Step 6: Identify decision-makers and influencers. How/by whom/when will buying decisions be made? Determine who controls the money/budget, user of services, other internal influencers, e.g., procurement officer, committees, outside influencers or potential saboteurs, e.g., someone on Board, outside adviser especially if a private equity firm is involved.  Get the support of any internal “advocates”/allies to help you win support.

Step 7: Focus now on connecting. Propose a solution.  Only now will you “sell” what you can do.  Introduce what the best solution is for the prospect’s needs, deadline and desired outcome; your credibility and proposed strategies; present yourself as a resource.  Clarify mutual interest, understanding and commitment. Define your next step and the prospect’s next step.

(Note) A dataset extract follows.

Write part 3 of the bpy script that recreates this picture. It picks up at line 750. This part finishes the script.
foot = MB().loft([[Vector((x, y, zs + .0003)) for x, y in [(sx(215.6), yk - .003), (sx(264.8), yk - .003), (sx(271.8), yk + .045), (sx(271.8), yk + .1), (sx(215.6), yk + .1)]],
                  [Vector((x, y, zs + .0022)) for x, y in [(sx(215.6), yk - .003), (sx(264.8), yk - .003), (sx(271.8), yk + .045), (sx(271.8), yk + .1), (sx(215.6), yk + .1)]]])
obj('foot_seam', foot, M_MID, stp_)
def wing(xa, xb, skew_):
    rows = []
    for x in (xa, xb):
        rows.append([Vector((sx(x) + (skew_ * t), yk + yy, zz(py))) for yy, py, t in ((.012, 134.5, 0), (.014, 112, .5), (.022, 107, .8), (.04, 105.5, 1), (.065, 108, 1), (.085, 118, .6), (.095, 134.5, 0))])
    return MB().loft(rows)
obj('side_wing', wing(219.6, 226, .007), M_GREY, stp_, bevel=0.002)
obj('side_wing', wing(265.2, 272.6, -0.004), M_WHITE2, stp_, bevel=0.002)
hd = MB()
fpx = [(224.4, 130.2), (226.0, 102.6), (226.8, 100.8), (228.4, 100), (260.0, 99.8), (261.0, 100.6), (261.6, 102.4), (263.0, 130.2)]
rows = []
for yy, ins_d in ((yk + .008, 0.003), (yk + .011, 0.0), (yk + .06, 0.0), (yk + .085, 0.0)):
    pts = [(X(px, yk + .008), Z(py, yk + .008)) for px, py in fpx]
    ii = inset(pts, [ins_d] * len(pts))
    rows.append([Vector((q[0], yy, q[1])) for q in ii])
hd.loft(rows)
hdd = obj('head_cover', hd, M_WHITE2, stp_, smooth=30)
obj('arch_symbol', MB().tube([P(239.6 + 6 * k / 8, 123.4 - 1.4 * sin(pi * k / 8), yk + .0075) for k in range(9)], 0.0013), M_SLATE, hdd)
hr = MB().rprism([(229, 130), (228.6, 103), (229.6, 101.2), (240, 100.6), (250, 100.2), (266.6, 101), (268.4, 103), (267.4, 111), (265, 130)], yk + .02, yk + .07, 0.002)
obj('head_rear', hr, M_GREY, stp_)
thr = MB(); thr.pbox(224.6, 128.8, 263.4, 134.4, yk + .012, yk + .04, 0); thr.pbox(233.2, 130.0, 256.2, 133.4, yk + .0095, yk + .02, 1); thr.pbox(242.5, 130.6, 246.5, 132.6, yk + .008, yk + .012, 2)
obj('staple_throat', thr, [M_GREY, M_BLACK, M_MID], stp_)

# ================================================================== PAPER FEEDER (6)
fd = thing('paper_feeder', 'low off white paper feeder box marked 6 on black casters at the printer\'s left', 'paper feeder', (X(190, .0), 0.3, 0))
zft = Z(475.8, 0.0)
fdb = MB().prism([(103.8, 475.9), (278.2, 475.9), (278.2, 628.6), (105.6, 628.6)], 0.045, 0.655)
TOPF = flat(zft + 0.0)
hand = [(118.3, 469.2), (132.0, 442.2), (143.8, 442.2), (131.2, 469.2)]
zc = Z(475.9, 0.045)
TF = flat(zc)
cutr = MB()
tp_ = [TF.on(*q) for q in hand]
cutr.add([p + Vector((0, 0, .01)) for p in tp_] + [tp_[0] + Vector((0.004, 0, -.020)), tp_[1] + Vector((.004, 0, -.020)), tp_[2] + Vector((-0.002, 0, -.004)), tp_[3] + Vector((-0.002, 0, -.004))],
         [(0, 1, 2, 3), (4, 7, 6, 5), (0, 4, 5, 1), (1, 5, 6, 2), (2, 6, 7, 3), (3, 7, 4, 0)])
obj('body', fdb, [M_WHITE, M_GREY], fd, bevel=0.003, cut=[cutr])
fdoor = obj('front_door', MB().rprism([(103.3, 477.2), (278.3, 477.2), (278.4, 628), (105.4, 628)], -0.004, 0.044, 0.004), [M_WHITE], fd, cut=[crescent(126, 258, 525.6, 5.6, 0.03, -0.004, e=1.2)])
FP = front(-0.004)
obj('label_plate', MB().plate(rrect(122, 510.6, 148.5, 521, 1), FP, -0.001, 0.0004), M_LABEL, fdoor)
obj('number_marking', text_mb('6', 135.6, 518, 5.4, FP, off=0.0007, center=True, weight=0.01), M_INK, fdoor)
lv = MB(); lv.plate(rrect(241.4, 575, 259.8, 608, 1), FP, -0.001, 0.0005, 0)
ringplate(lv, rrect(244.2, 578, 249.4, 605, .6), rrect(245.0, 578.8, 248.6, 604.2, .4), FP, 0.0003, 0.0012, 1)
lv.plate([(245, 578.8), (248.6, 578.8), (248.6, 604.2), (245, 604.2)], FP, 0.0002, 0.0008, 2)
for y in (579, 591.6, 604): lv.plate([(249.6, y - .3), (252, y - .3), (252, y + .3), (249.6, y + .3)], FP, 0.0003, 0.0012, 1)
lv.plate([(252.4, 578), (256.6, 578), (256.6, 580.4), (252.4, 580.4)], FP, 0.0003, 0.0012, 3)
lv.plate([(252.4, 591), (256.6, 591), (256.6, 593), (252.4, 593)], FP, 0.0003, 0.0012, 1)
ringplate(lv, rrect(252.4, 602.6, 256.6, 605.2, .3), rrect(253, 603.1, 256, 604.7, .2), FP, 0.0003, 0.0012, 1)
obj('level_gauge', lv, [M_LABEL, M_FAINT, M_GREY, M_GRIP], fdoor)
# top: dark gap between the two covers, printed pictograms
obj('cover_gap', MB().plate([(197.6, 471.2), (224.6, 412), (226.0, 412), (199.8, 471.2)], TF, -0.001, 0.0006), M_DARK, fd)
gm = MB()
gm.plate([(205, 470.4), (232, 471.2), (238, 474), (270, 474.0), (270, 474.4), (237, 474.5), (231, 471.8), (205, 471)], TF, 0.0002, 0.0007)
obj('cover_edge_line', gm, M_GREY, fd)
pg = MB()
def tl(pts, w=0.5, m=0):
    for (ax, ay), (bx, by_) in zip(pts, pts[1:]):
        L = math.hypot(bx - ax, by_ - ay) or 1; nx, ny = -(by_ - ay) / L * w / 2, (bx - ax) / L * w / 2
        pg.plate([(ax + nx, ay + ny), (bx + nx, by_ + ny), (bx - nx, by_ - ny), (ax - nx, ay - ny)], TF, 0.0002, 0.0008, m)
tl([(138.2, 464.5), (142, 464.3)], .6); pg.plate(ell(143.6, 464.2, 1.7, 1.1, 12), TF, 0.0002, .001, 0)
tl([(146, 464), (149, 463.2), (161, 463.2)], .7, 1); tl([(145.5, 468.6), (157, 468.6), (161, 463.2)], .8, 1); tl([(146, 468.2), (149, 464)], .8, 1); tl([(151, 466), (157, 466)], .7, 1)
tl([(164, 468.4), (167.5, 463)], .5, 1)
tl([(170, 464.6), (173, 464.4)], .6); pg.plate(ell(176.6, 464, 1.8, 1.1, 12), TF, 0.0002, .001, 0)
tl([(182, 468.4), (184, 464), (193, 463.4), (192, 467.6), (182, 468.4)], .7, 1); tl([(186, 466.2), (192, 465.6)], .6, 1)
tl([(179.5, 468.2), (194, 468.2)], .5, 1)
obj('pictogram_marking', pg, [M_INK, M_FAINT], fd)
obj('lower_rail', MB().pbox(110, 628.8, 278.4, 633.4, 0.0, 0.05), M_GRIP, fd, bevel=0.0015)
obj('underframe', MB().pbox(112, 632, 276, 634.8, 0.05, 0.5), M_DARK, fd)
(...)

Step 8: Close the sale (should be a non-event by this stage.)  You may be asked to prepare a proposal at this point.  Hopefully, it will be an engagement letter instead.  Listen for the signals, e.g., “how soon could your team get started on this?” “How would you staff it?”  Don’t be afraid to tell the prospect you would love to work with them.

Insight Selling

The shift from consultative selling to insight selling is not dramatic, more of a modification, but one that again inures to the benefit of lawyers’ natural skills as experts and resources.  In the past ten years, we have seen social media and digital platforms create a seemingly unlimited number of opportunities for lawyers to become thought-leaders, share their subject matter expertise and their insights.  Clients and prospects have come to rely on intelligence and insights shared through client alerts, blogs, articles, webinars, podcasts and programs offered in-house.  One of the most frequently offered and effective value add for clients today is the offer to come in a do a “briefing” for clients, a look around the corner in their industry or in a particular functional specialty and a sharing of insights gleaned from other companies like the client’s.

Insight selling subtly shifts from the lawyer being a consultative seller and functional expert to one who proactively seeks information, trends and insights from clients and prospects and then uses that as a strategic consultant to provide insights in return.   It is an important part of building a longer-term relationship that imbeds value in interactions and discussions.  According to the Mike Schulz and John Doerr of The Rain Group, “Sellers provide insight into how a business can be successful – they give away ideas for free.” Lawyers have been doing this for a long time already but somehow didn’t always convert this into part of a sales process.

In their publication, Your Guide to Insight Selling Success,  the Rain Group suggests five steps in the insight sales process:

Collaboration. Genuinely ask clients/prospects for input on an idea, trends, potential approaches and to gauge what they are seeing in the marketplace.  This first step is laying the foundation for collaborating with the prospect.

Exploration. Embark on discovery – don’t make assumptions. Instead explore issues and ideas fully, looking at the bigger picture and broader implications.

Definition. Delve deeply and look at multiple aspects of the problem including causes, impacts and effects.  This may result in you deciding the prospect doesn’t have a need for your services or solutions at the moment. That is ok.

Roadmap. Devise a plan of potential approaches, solutions and timeframes, without pushing yourself or your firm onto the prospect. Develop this path together so that the prospect helps create the visions and approach.

Ownership. As in all good sales and service, let the client/prospect think they developed the idea or solution.  This will make them more invested in it and sell it internally.

As long as lawyers have to play the dual role of service provider and salesperson, they will strengthen relationships, deliver value and grow their practices by continuing to share their insights with clients but also by more proactively and regularly seeking and incorporating clients’ insights into their servicing, expanding and cross-selling efforts.